SHORT EXERCISE.
Write out the material again word for word, dropping any images it holds.

--- Begin DATA EXCERPT ---

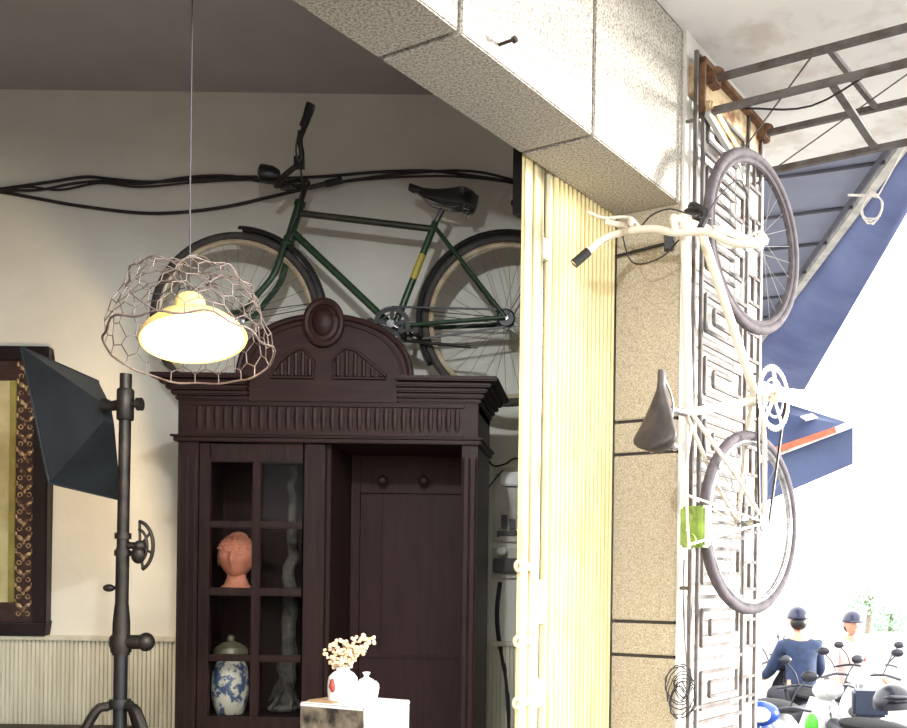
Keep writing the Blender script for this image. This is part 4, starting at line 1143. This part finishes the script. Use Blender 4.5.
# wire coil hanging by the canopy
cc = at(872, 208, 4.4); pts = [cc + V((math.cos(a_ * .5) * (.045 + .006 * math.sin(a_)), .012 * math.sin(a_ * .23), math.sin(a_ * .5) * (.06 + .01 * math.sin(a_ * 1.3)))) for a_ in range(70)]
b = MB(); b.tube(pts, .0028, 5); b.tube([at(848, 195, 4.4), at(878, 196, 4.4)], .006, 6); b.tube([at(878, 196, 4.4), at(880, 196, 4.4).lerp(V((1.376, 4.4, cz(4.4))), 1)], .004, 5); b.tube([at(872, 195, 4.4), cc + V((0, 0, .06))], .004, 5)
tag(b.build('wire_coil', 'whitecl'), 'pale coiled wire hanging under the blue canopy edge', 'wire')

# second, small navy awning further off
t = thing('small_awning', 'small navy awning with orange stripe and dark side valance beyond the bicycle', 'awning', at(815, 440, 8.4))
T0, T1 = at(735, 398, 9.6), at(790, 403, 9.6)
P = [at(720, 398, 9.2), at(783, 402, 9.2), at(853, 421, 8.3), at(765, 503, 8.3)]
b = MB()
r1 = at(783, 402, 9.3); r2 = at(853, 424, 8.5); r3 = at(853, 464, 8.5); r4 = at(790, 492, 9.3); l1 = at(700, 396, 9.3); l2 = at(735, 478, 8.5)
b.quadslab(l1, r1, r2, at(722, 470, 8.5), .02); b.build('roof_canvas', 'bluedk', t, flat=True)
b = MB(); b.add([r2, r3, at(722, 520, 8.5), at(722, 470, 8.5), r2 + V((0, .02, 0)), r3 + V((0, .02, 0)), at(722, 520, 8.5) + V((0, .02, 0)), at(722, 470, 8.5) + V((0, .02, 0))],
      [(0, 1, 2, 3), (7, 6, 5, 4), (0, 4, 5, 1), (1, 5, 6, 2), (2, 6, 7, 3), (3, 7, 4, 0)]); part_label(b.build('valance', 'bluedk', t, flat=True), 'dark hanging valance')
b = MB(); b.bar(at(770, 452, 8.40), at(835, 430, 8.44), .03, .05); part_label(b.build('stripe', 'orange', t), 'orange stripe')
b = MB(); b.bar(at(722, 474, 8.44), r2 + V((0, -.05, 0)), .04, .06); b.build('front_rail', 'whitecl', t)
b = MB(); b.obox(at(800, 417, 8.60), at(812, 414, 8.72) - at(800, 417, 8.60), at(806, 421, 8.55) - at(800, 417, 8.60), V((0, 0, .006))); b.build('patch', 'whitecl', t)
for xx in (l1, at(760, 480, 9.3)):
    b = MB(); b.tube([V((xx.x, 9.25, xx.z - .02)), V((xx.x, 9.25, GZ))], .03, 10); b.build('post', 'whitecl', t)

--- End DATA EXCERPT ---

RESPONSE BELOW.
Keep writing the Blender script for this image. This is part 4, starting at line 1143. This part finishes the script. Use Blender 4.5.
# wire coil hanging by the canopy
cc = at(872, 208, 4.4); pts = [cc + V((math.cos(a_ * .5) * (.045 + .006 * math.sin(a_)), .012 * math.sin(a_ * .23), math.sin(a_ * .5) * (.06 + .01 * math.sin(a_ * 1.3)))) for a_ in range(70)]
b = MB(); b.tube(pts, .0028, 5); b.tube([at(848, 195, 4.4), at(878, 196, 4.4)], .006, 6); b.tube([at(878, 196, 4.4), at(880, 196, 4.4).lerp(V((1.376, 4.4, cz(4.4))), 1)], .004, 5); b.tube([at(872, 195, 4.4), cc + V((0, 0, .06))], .004, 5)
tag(b.build('wire_coil', 'whitecl'), 'pale coiled wire hanging under the blue canopy edge', 'wire')

# second, small navy awning further off
t = thing('small_awning', 'small navy awning with orange stripe and dark side valance beyond the bicycle', 'awning', at(815, 440, 8.4))
T0, T1 = at(735, 398, 9.6), at(790, 403, 9.6)
P = [at(720, 398, 9.2), at(783, 402, 9.2), at(853, 421, 8.3), at(765, 503, 8.3)]
b = MB()
r1 = at(783, 402, 9.3); r2 = at(853, 424, 8.5); r3 = at(853, 464, 8.5); r4 = at(790, 492, 9.3); l1 = at(700, 396, 9.3); l2 = at(735, 478, 8.5)
b.quadslab(l1, r1, r2, at(722, 470, 8.5), .02); b.build('roof_canvas', 'bluedk', t, flat=True)
b = MB(); b.add([r2, r3, at(722, 520, 8.5), at(722, 470, 8.5), r2 + V((0, .02, 0)), r3 + V((0, .02, 0)), at(722, 520, 8.5) + V((0, .02, 0)), at(722, 470, 8.5) + V((0, .02, 0))],
      [(0, 1, 2, 3), (7, 6, 5, 4), (0, 4, 5, 1), (1, 5, 6, 2), (2, 6, 7, 3), (3, 7, 4, 0)]); part_label(b.build('valance', 'bluedk', t, flat=True), 'dark hanging valance')
b = MB(); b.bar(at(770, 452, 8.40), at(835, 430, 8.44), .03, .05); part_label(b.build('stripe', 'orange', t), 'orange stripe')
b = MB(); b.bar(at(722, 474, 8.44), r2 + V((0, -.05, 0)), .04, .06); b.build('front_rail', 'whitecl', t)
b = MB(); b.obox(at(800, 417, 8.60), at(812, 414, 8.72) - at(800, 417, 8.60), at(806, 421, 8.55) - at(800, 417, 8.60), V((0, 0, .006))); b.build('patch', 'whitecl', t)
for xx in (l1, at(760, 480, 9.3)):
    b = MB(); b.tube([V((xx.x, 9.25, xx.z - .02)), V((xx.x, 9.25, GZ))], .03, 10); b.build('post', 'whitecl', t)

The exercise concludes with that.